Vaheesan readily acknowledges that his proposed public takeover effort is “utopian and unrealistic” (283). But, he explains, the same appeared true in the 1920s; it was only through a sustained political fight that the proponents of public power achieved a democratic mandate in the 1930s. Vaheesan sees the stirrings of a similar political coalition today, pointing to the 2022 Inflation Reduction Act (IRA), the United States’ largest ever climate legislation, “as a first step toward a broader and deeper transformation of the national power system” toward more public forms of power (286). In particular, he highlights some encouraging IRA provisions that, if they remain intact, will make it easier for publicly owned utilities to build and own renewable energy infrastructure.

Nevertheless, there are significant political differences between rural electrification and today’s push for 100% clean electricity. It is going to be much more difficult to yardstick it to the man today than it was in the 1930s, for at least three reasons. First, rural electrification addressed a gap in service for farms and rural communities. As Vaheesan compellingly describes, utilities saw no profit in running expensive, far-flung lines to these consumers who could afford little power, and so they declined to invest. As a result, when public and cooperative entities stepped in to build in rural areas, they were entering new service areas. Although private utilities still resisted—Vaheesan colorfully recounts their attempted erection of “spite lines” to siphon off the wealthiest potential customers (116)—their opposition remained limited since they had little to lose.

Today’s landscape presents a stark contrast. Although a few areas of the United States remain woefully under-electrified, most places are now fully served by a monopoly provider. That means efforts by public entities to take over any distribution system will face considerably greater opposition: A utility will be losing a profitable piece of its existing service territory, not just declining to expand into a new one. This fundamental difference helps explain why modern public takeover efforts—such as the ones in Boulder and Maine that Vaheesan describes in the book—have been so politically challenging, with utilities pouring funding into opposing each phase of these movements.

Second, the harsh politics of stranded assets intensifies these challenges. Unlike rural electrification, which expanded generation capacity, today’s clean energy transition requires replacing existing infrastructure (even as the total system must expand). We simply cannot make electricity from fossil fuels any longer while preserving a livable planet.
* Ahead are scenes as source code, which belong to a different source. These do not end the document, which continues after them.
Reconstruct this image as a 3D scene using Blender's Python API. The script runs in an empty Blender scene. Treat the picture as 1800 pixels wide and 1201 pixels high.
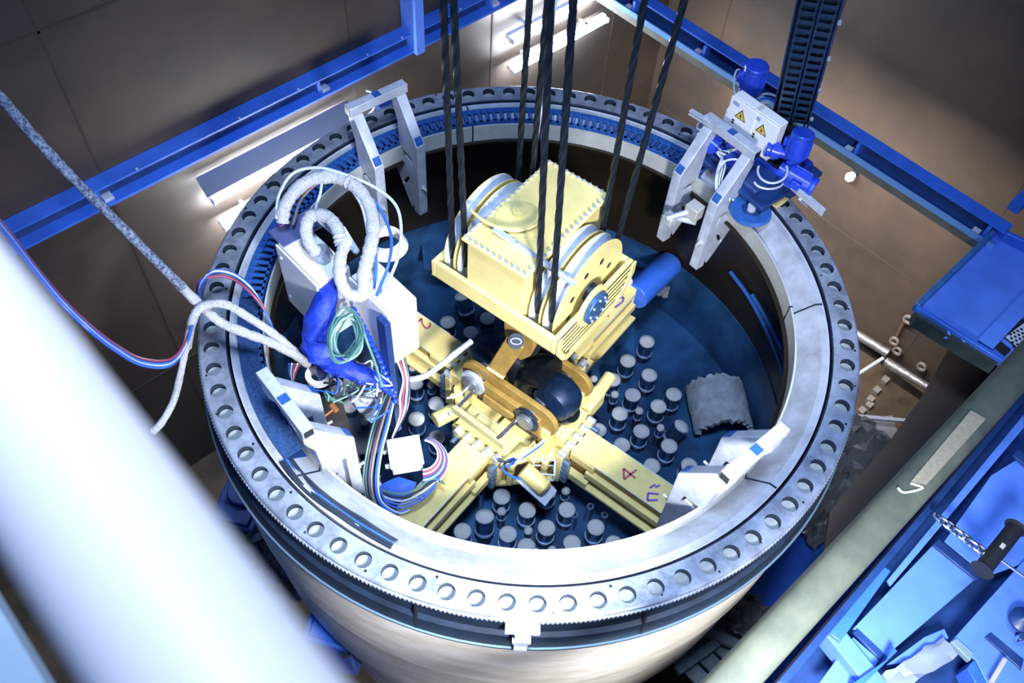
import bpy, bmesh, math, random
from mathutils import Vector, Matrix
random.seed(7)
S=bpy.context.scene; COL=S.collection
PI=math.pi; rad=math.radians
# ---------------------------------------------------------------- camera
CAM=Vector((-3.8626106,-3.48409336,6.54130731)); FPX=1587.0
MROW=((0.73636141,-0.53072072,0.41965151),(-0.67501281,-0.61856649,0.40216067),(0.04614736,-0.57940574,-0.81373178))
cd=bpy.data.cameras.new('camera'); cam=bpy.data.objects.new('camera',cd); COL.objects.link(cam)
cd.sensor_width=36; cd.lens=36*FPX/1800; cd.clip_start=0.05; cd.clip_end=100
right=Vector([r[0] for r in MROW]); down=Vector([r[1] for r in MROW]); fwd=Vector([r[2] for r in MROW])
m=Matrix.Identity(4)
for i in range(3):
    m[i][0]=right[i]; m[i][1]=-down[i]; m[i][2]=-fwd[i]; m[i][3]=CAM[i]
cam.matrix_world=m; S.camera=cam
cd.dof.use_dof=True; cd.dof.focus_distance=8.3; cd.dof.aperture_fstop=1.9
def ray(px,py):
    v=Vector((px-900,py-600.5,FPX)); return Vector([MROW[i][0]*v[0]+MROW[i][1]*v[1]+MROW[i][2]*v[2] for i in range(3)])
def at(px,py,z):
    d=ray(px,py); return CAM+d*((z-CAM.z)/d.z)
def on(px,py,ax,val):
    d=ray(px,py); return CAM+d*((val-CAM[ax])/d[ax])
# ---------------------------------------------------------------- world, lights, exposure
S.view_settings.view_transform='Standard'; S.view_settings.look='None'; S.view_settings.exposure=0.0; S.view_settings.gamma=1
w=bpy.data.worlds.new('world'); S.world=w; w.use_nodes=True
bg=w.node_tree.nodes['Background']; bg.inputs[0].default_value=(0.10,0.30,1.0,1); bg.inputs[1].default_value=0.37
def area(name,loc,aim,size,power,col,spread=180,sy=None):
    l=bpy.data.lights.new(name,'AREA'); l.energy=power; l.size=size; l.color=col; l.spread=rad(spread)
    if sy: l.shape='RECTANGLE'; l.size_y=sy
    o=bpy.data.objects.new(name,l); COL.objects.link(o); o.location=loc
    o.rotation_euler=(Vector(aim)-Vector(loc)).to_track_quat('-Z','Y').to_euler(); return o
area('key_light',(-2.7,-4.8,3.4),(-1.6,-2.2,-0.3),0.8,420,(0.99,0.98,1.0),spread=100)
area('hall_light_high',(-2.6,-2.4,10.5),(-0.6,-.6,-1),1.6,320,(0.56,0.73,1.0),spread=80)
area('added_wall_fill',(4.55,.6,-.5),(6.9,.6,-4.3),4.6,400,(1.0,0.90,0.82),sy=.15,spread=95)  # added area light that brightens the lower right wall, no fixture modelled
# ---------------------------------------------------------------- materials
MATS={}
def mat(name,col,rough=0.5,metal=0.0,var=0.0,vscale=6.0,col2=None,bump=0.0,bscale=40,emit=None,es=0,spec=0.5,alpha=1.0,stretch=None,coat=0):
    if name in MATS: return MATS[name]
    m=bpy.data.materials.new(name); m.use_nodes=True; nt=m.node_tree; N=nt.nodes; L=nt.links
    b=N['Principled BSDF']; b.inputs['Base Color'].default_value=(*col,1); b.inputs['Roughness'].default_value=rough
    b.inputs['Metallic'].default_value=metal; b.inputs['Specular IOR Level'].default_value=spec
    b.inputs['Coat Weight'].default_value=coat
    if emit: b.inputs['Emission Color'].default_value=(*emit,1); b.inputs['Emission Strength'].default_value=es
    if alpha<1: b.inputs['Transmission Weight'].default_value=1-alpha
    tc=N.new('ShaderNodeTexCoord'); mp=N.new('ShaderNodeMapping'); L.new(tc.outputs['Object'],mp.inputs[0])
    if stretch: mp.inputs['Scale'].default_value=stretch
    if var>0 or col2:
        n=N.new('ShaderNodeTexNoise'); n.inputs['Scale'].default_value=vscale; n.inputs['Detail'].default_value=6; n.inputs['Roughness'].default_value=0.65
        L.new(mp.outputs[0],n.inputs['Vector'])
        r=N.new('ShaderNodeValToRGB'); r.color_ramp.elements[0].position=0.36; r.color_ramp.elements[1].position=0.66
        c2=col2 if col2 else tuple(c*(1-var) for c in col)
        r.color_ramp.elements[0].color=(*c2,1); r.color_ramp.elements[1].color=(*col,1)
        L.new(n.outputs[0],r.inputs[0]); L.new(r.outputs[0],b.inputs['Base Color'])
    if bump>0:
        n2=N.new('ShaderNodeTexNoise'); n2.inputs['Scale'].default_value=bscale; n2.inputs['Detail'].default_value=4; L.new(mp.outputs[0],n2.inputs['Vector'])
        bp=N.new('ShaderNodeBump'); bp.inputs['Strength'].default_value=bump; bp.inputs['Distance'].default_value=0.02
        L.new(n2.outputs[0],bp.inputs['Height']); L.new(bp.outputs[0],b.inputs['Normal'])
    MATS[name]=m; return m
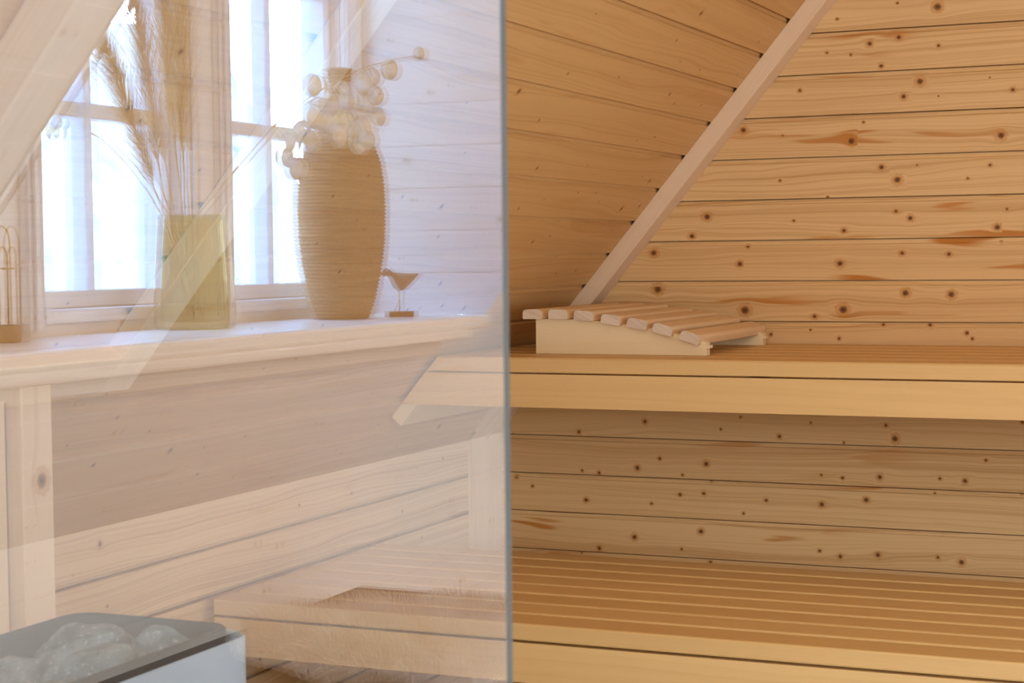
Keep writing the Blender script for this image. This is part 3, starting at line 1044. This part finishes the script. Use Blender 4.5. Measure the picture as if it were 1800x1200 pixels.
# inner tray
lo = [[(x, y, z) for x, y in rrect(hx0 + d, hx1 - d, hy0 + d, hy1 - d, .030)] for z, d in
      ((ht - .29, .016), (ht - .002, .014), (ht, .016), (ht, .018), (ht - .004, .020), (ht - .115, .022))]
tr = loops_obj('stone_tray', lo, M['tray'], heater, cap_last=True)
lo = [[(x, y, z) for x, y in rrect(hx0 + d, hx1 - d, hy0 + d, hy1 - d, .030)] for z, d in
      ((ht - .0005, .0125), (ht + .0035, .0130), (ht + .0040, .016), (ht + .0025, .0195), (ht - .0005, .0197))]
loops_obj('tray_rim', lo, M['tray_rim'], tr)
for (x_, y_) in ((hx0 + .05, hy0 + .05), (hx1 - .05, hy0 + .05), (hx0 + .05, hy1 - .05), (hx1 - .05, hy1 - .05)):
    lo = [[(x_ + .015 * math.cos(k_ * math.pi / 6), y_ + .015 * math.sin(k_ * math.pi / 6), z) for k_ in range(12)] for z in (0.001, .065)]
    loops_obj('foot', lo, M['tray'], heater, True, True)


def stone_mesh(seed, r):
    bm = bmesh.new()
    bmesh.ops.create_icosphere(bm, subdivisions=4, radius=1.0)
    rg = random.Random(seed)
    off = Vector((rg.uniform(0, 50), rg.uniform(0, 50), rg.uniform(0, 50)))
    planes = []
    for _ in range(9):
        v = Vector((rg.gauss(0, 1), rg.gauss(0, 1), rg.gauss(0, 1))).normalized()
        planes.append((v, rg.uniform(.62, .86)))
    for v in bm.verts:
        p = v.co.copy()
        for n_, d_ in planes:
            e = p.dot(n_) - d_
            if e > 0:
                p -= n_ * e * .88
        p *= 1 + .10 * noise.noise(p * 2.2 + off) + .04 * noise.noise(p * 6 + off)
        v.co = p * r
    me = bpy.data.meshes.new('sauna_stone')
    bm.to_mesh(me)
    bm.free()
    for p in me.polygons:
        p.use_smooth = True
    me.materials.append(M['stone'])
    return me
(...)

Currently, though, the U.S. electricity system runs on nearly 60% fossil fuels, mostly natural gas, delivered through a vast array of drilling operations, pipelines, and gas-fired generators. Many of these capital-intensive investments are relatively new, as gas use has ballooned in the electricity system in the past few decades. Thus, to address climate change, many of these assets will have to be stranded—that is, abandoned before the end of their useful life for cleaner replacement technologies. The premature retirement of hundreds of billions of dollars in fossil-fueled infrastructure creates a powerful industry lobby opposing clean energy—one that is currently ascendant in federal energy policy. This lobbying force is joined by public and private power entities alike, with publicly owned utilities potentially facing even greater pressure to retain “useful” assets without shareholders to absorb stranded costs. While Vaheesan proposes conditioning federal funding for public takeovers on 100% clean energy commitments, this very same fossil lobby makes legislating such a commitment politically challenging.

Finally, the macroeconomic implications of moving to clean energy are quite different from those of rural electrification. Rural electrification succeeded in part because of strategic public-private alliances. For example, as David Neuse describes, the Tennessee Valley Authority launched a cooperative effort with “appliance manufacturers, retail stores, and participating private utilities” to boost rural demand, thereby aligning “TVA’s goals with those of business.” This approach deliberately promoted increased consumption, generating accompanying revenue growth for manufacturers of an array of new products.